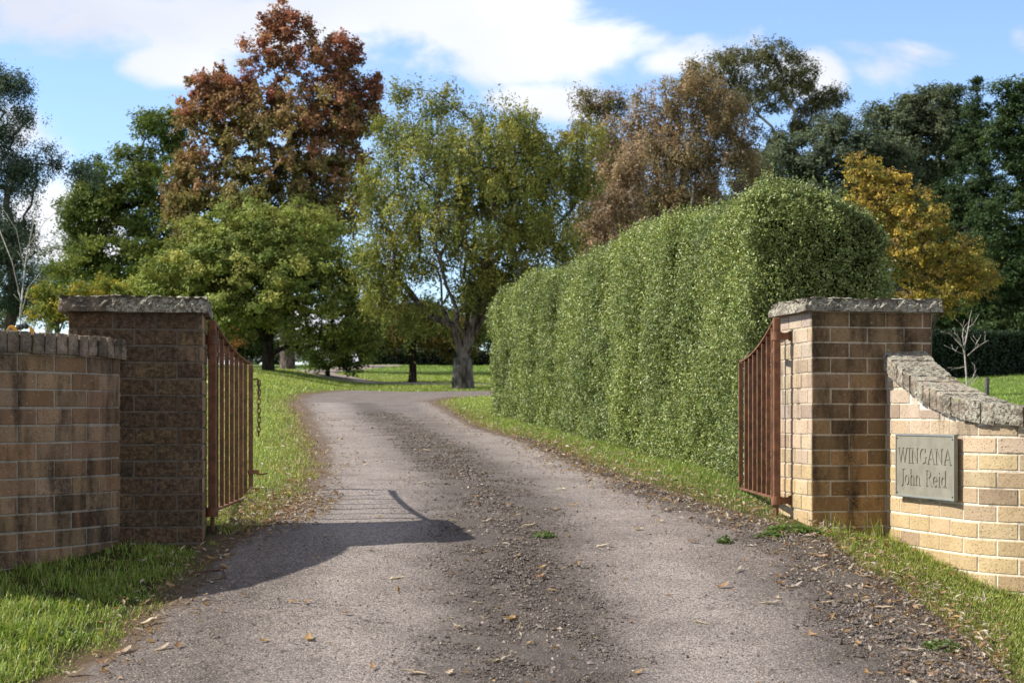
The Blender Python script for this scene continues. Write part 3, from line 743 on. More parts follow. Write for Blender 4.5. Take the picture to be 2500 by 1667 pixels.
# ------------------------------------------------------------------ gates
def gate(label, H, E, z0, z1, zb, pr, wallpt, hz, rung, nb=7):
    H = np.array(H, float); E = np.array(E, float); L = np.linalg.norm(E - H); ex = np.array([*(E - H) / L, 0]); ey = np.array([-ex[1], ex[0], 0])
    t = empty('iron_gate', (H[0], H[1], zb), label, 'gate', 'rusty leaves of the open gate')
    def pt(s, z, d=0): return np.array([H[0], H[1], 0]) + ex * s + ey * d + np.array([0, 0, z])
    R = np.stack([ex, ey, np.array([0, 0, 1.])], 1)
    def top(s): q = s / L; return z1 + (z0 - z1) * ((1 - q) ** 2.1 * .92 + (1 - q) * .08)
    def add(nm, fn, **k):
        mb = MB(); fn(mb); o = mb.build(nm, M_RUST, t, **k); shift(o, t); return o
    add('hinge_post', lambda m: m.box(pt(0, (z0 + .015 + zb - .03) / 2), (pr * 2, pr * 2, z0 - zb + .045), R), bevel=.006)
    bt = .0125
    sp = (L - pr) / (nb + 1)
    for i in range(1, nb + 1):
        s = pr + sp * i - .4 * sp; zt = top(s)
        add('bar', lambda m: m.box(pt(s, (zt + zb) / 2 + .0), (bt * 2, bt * 2, zt - zb), R), bevel=.002)
    add('end_stile', lambda m: m.box(pt(L - bt, (z1 + zb) / 2), (.03, .03, z1 - zb), R), bevel=.002)
    def rail(m):
        n = 26; V = []; Fs = []
        for i in range(n + 1):
            s = pr * .6 + (L + .004 - pr * .6) * i / n; z = top(s)
            for (d, dz) in ((-.019, .002), (.019, .002), (.019, .014), (-.019, .014)): V.append(pt(s, z + dz, d))
        for i in range(n):
            for k2 in range(4): Fs.append((i * 4 + k2, i * 4 + (k2 + 1) % 4, i * 4 + 4 + (k2 + 1) % 4, i * 4 + 4 + k2))
        Fs += [(3, 2, 1, 0), tuple(n * 4 + k2 for k2 in range(4))]; m.add(V, Fs)
    add('top_rail', rail)
    add('bottom_rail', lambda m: m.box(pt((pr * .6 + L) / 2 + .002, zb - .008), (L - pr * .6, .036, .014), R), bevel=.002)
    add('rung', lambda m: m.box(pt(pr + (sp * .6 - bt) / 2, rung), (sp * .6 - bt, .022, .026), R))
    wp = np.array([*wallpt, 0.])
    for z in hz:
        def hinge(m):
            m.tube([pt(0, z - .026), pt(0, z + .026)], pr * 1.5, 16)
            c = pt(0, z); d = wp - np.array([H[0], H[1], 0]); l = np.linalg.norm(d); d = d / l
            R2 = np.stack([d, np.array([-d[1], d[0], 0]), np.array([0, 0, 1.])], 1)
            m.box(c + d * l * .6, (l * 1.1, .022, .042), R2); m.tube([c + d * l * .86 + np.array([0, 0, -.03]), c + d * l * .86 + np.array([0, 0, .03])], .010, 8)
        add('hinge', hinge)
    return t, pt, L, add
gr, rpt, rL, radd = gate('rusty gate leaf with a sweeping top rail swung open in front of the tall hedge', KP([(1.674, 6.30)])[0], KP([(1.652, 7.2)])[0], CZ + .605, CZ + .382, CZ - .512, .0225, KP([(1.775, 6.31)])[0], (CZ + .505, CZ - .535), CZ + .415)
gl, lpt, lL, ladd = gate('rusty gate leaf with a chain on its end, swung open beside the dark stained pillar', KP([(-1.790, 5.95)])[0], KP([(-1.872, 7.14)])[0], CZ + .553, CZ + .365, CZ - .558, .0235, KP([(-1.842, 5.95)])[0], (CZ + .455, CZ - .575), CZ + .372)
# drop rod below the right pillar's lower hinge and latch fittings on the left leaf
radd('pivot_pin', lambda m: m.tube([rpt(0, CZ - .56), rpt(0, CZ - .655)], .012, 8))
ladd('pivot_pin', lambda m: m.tube([lpt(0, CZ - .60), lpt(0, CZ - .69)], .013, 8))
def latch(m):
    m.tube([lpt(lL - .02, CZ + .26, -.02), lpt(lL - .02, CZ + .265, -.05), lpt(lL, CZ + .25, -.055), lpt(lL, CZ + .16, -.055)], .006, 6)
ladd('latch', latch)
def hook(m):
    m.box(lpt(lL - .03, CZ - .40, -.02), (.08, .012, .03)); m.tube([lpt(lL - .02, CZ - .41, -.03), lpt(lL + .0, CZ - .42, -.07), lpt(lL + .01, CZ - .41, -.12)], .006, 6)
ladd('slide_bolt', hook)
ladd('drop_bolt', lambda m: (m.box(lpt(lL - .09, CZ - .53, -.025), (.09, .02, .035)), m.tube([lpt(lL - .05, CZ - .55, -.03), lpt(lL + .03, CZ - .53, -.10)], .006, 6)))
# chain
p0 = lpt(lL + .012, CZ + .235, -.055)
ct = empty('chain', (p0[0], p0[1], CZ - .15), 'short rusty chain of open links hanging from the free end of the gate leaf', 'chain')
z = CZ + .235; kk = 0
while z > CZ - .14:
    mb = MB(); n = 18; pts = []
    hl, hw = .0225, .0115
    for i in range(n + 1):
        a = 2 * pi * i / n; u = cos(a) * hw; v = sin(a) * hw + (hl - hw) * (1 if sin(a) > 0.01 else (-1 if sin(a) < -0.01 else 0))
        pts.append((p0 + np.array([u, 0.15 * u, 0]) if kk % 2 == 0 else p0 + np.array([0.1 * u, u, 0])) * np.array([1, 1, 0]) + np.array([.002 * sin(kk), 0, z + v]))
    mb.tube(pts, .0036, 6, cap=False); shift(mb.build('link', M_RUST, ct, smooth=True), ct); z -= .033; kk += 1

# ------------------------------------------------------------------ leaves and trees
def leaf_mesh(name, C, A, B, l, w, col, fold=.15):
    n = len(C); Nn = np.cross(A, B)
    V = np.stack([C - A * (l / 2)[:, None], C + B * (w / 2)[:, None] + Nn * (w * fold)[:, None], C + A * (l / 2)[:, None], C - B * (w / 2)[:, None] + Nn * (w * fold)[:, None]], 1).reshape(-1, 3)
    Fc = np.arange(n * 4).reshape(n, 4)
    return npmesh(name, V, Fc, False, {'col': np.repeat(col, 4, 0)})
def unit(v): return v / (np.linalg.norm(v, axis=-1, keepdims=True) + 1e-9)
def rand_frames(n, outward, bias, hang=0.):
    A = rng.normal(size=(n, 3)); Nn = unit(rng.normal(size=(n, 3)) + outward * bias)
    if hang: A = A + np.array([0, 0, -hang])
    A = A - (A * Nn).sum(1, keepdims=True) * Nn; A = unit(A); return A, np.cross(Nn, A)

def skeleton(base, fork, stems, targets, rt, rexp=.58):
    """grow limbs: join every target to the nearest limb below it"""
    nodes = [np.array(base)]; par = [-1]
    def chain(i, q, jit=.03, seg=.5):
        p = nodes[i]; d = np.linalg.norm(q - p); n = max(1, int(d / seg)); last = i
        for k2 in range(1, n + 1):
            t = k2 / n; r = p + (q - p) * t + (rng.normal(size=3) * jit * .6 * d * sin(pi * t) if n > 1 else 0)
            r[2] += .04 * d * sin(pi * t) * (1 if q[2] > p[2] else -.3)
            nodes.append(r); par.append(last); last = len(nodes) - 1
        return last
    f = chain(0, np.array(fork))
    for s in stems: chain(f, np.array(s), .05)
    order = np.argsort([np.linalg.norm((t - nodes[f]) * np.array([1, 1, .8])) for t in targets])
    for k2 in order:
        q = targets[k2]; P = np.array(nodes[1:]); d = np.linalg.norm(P - q, axis=1) + .9 * np.maximum(0, P[:, 2] - q[2] + .1)
        chain(int(np.argmin(d)) + 1, q, .06)
    cnt = np.zeros(len(nodes))
    for i in range(len(nodes) - 1, -1, -1):
        cnt[i] += .6
        if par[i] >= 0: cnt[par[i]] += cnt[i] if True else 0
    # widths follow the number of twigs carried
    rad = rt * (cnt / cnt[0]) ** rexp
    return np.array(nodes), np.array(par), np.maximum(rad, .008)
def tubes(name, nodes, par, rad, mat, parent, sides=6, flare=1.3, minr=0.):
    i = np.where((par >= 0) & (rad > minr))[0]; a = nodes[par[i]]; b = nodes[i]
    ra_ = np.minimum(rad[par[i]], rad[i] * 1.7); ra_ = np.where(par[i] == 0, rad[0] * flare, ra_); rb_ = rad[i]
    t = unit(b - a); h = np.where(np.abs(t[:, 2:]) > .8, np.array([[1., 0, 0]]), np.array([[0, 0, 1.]])); xx = unit(np.cross(t, h)); yy = np.cross(xx, t)
    V = []
    for (p, r) in ((a - t * (ra_ * .25)[:, None], ra_), (b + t * (rb_ * .2)[:, None], rb_)):
        for j in range(sides):
            an = 2 * pi * j / sides; V.append(p + (xx * cos(an) + yy * sin(an)) * r[:, None])
    V = np.stack(V, 1); n = len(i); base = (np.arange(n) * 2 * sides)[:, None]
    Fc = [np.stack([base[:, 0] + j, base[:, 0] + (j + 1) % sides, base[:, 0] + sides + (j + 1) % sides, base[:, 0] + sides + j], 1) for j in range(sides)]
    me = npmesh(name, V.reshape(-1, 3), np.concatenate(Fc), True); o = link(name, me, mat, parent); shift(o, parent); return o
def tree(name, label, cat, base, Y, blobs, nclump, clr, nleaf, ls, cols, trunk_r, fork_h, bark=None, stems=0, stem_sp=.3, depth=.85, aniso=(1, 1, .7), hang=0., bias=1.0, grad=None, group=None, lw_=.5, shell=.45, minr=0., leafmat=None, rexp=.58, stem_h=(.25, .5)):
    """base (px,py); blobs (px,py,rx,ry[,dy]) of the crown at distance Y; cols list of colours"""
    bx = (base[0] - CX) / F * Y; YW = Y * K; bz = float(ground(bx, YW)) - .05
    t = empty(name, (bx, YW, bz), label, cat, group)
    E = []
    for b in blobs:
        c = W(b[0], b[1], Y); c[1] += (b[4] if len(b) > 4 else 0); rx = b[2] / F * Y; rz = b[3] / F * Y; E.append((c, np.array([rx, max(rx, rz * .7) * depth if len(b) < 6 else b[5], rz])))
    vol = np.array([np.prod(e[1]) for e in E]) ** .68; vol /= vol.sum()
    which = rng.choice(len(E), nclump, p=vol); d = unit(rng.normal(size=(nclump, 3))); r = rng.uniform(0, 1, nclump) ** shell
    cen = np.array([E[w][0] for w in which]); R = np.array([E[w][1] for w in which])
    cl = cen + d * R * r[:, None] * .93; gz = ground(cl[:, 0], cl[:, 1]); cl[:, 2] = np.maximum(cl[:, 2], gz + clr * .6)
    allc = np.average([e[0] for e in E], axis=0, weights=vol)
    fork = (bx, YW, bz + fork_h); st = []
    for s in range(stems):
        a = 2 * pi * s / max(1, stems) + rng.uniform(-.3, .3); hgt = rng.uniform(*stem_h) * (allc[2] - bz); st.append((bx + cos(a) * stem_sp * hgt, YW + sin(a) * stem_sp * hgt * .7, bz + fork_h + hgt))
    sub = cl if nclump <= 420 else cl[rng.choice(nclump, 420, replace=False)]
    nd, pr_, rad = skeleton((bx, YW, bz), fork, st, list(sub), trunk_r, rexp)
    tubes('trunk', nd, pr_, rad, bark or M_BARK, t, minr=minr)
    tot = nclump * nleaf; ci = np.repeat(np.arange(nclump), nleaf); cs = rng.uniform(.65, 1.3, nclump) * clr
    ntw = max(3, nleaf // 11); tw = ci * ntw + rng.integers(0, ntw, tot); td = unit(rng.normal(size=(nclump * ntw, 3)) * .8 + unit(np.repeat(cl, ntw, 0) - cl.mean(0)) * .55 + np.array([0, 0, .25 - hang * .5]))
    off = td[tw] * (rng.uniform(.05, 1.05, tot) ** .75)[:, None] + rng.normal(size=(tot, 3)) * .13
    C = cl[ci] + off * cs[ci][:, None] * np.array(aniso)
    if hang: C[:, 2] -= np.abs(rng.normal(size=tot)) * hang * clr * .5
    outw = unit((C - allc) / np.array([1, 1, .8])) * .6 + unit(off) * .8 + np.array([0, 0, .35])
    A, B = rand_frames(tot, outw, bias, hang)
    l = ls * rng.uniform(.6, 1.35, tot); w = l * lw_
    cc = np.array(cols, float); pick = rng.integers(0, len(cc), nclump)
    base_c = cc[pick]
    if grad is not None: base_c = grad(cl, base_c, allc)
    ccol = base_c[ci]; alt = cc[rng.integers(0, len(cc), tot)]; mm = rng.uniform(0, .45, tot)[:, None]
    if grad is None: ccol = ccol * (1 - mm) + alt * mm
    ccol = ccol * rng.uniform(.7, 1.3, (tot, 1)) * rng.uniform(.72, 1.28, nclump)[ci][:, None]
    me = leaf_mesh('crown', C, A, B, l, w, np.clip(ccol * np.array([2.05, 1.95, 1.95]), 0, 1)); o = link('crown', me, leafmat or M_LEAF, t); shift(o, t)
    return t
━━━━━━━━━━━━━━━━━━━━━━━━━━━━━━
### STATED PROBLEM
Every line holding "from" should be copied out.

### THE REPLY
The Blender Python script for this scene continues. Write part 3, from line 743 on. More parts follow. Write for Blender 4.5. Take the picture to be 2500 by 1667 pixels.
ct = empty('chain', (p0[0], p0[1], CZ - .15), 'short rusty chain of open links hanging from the free end of the gate leaf', 'chain')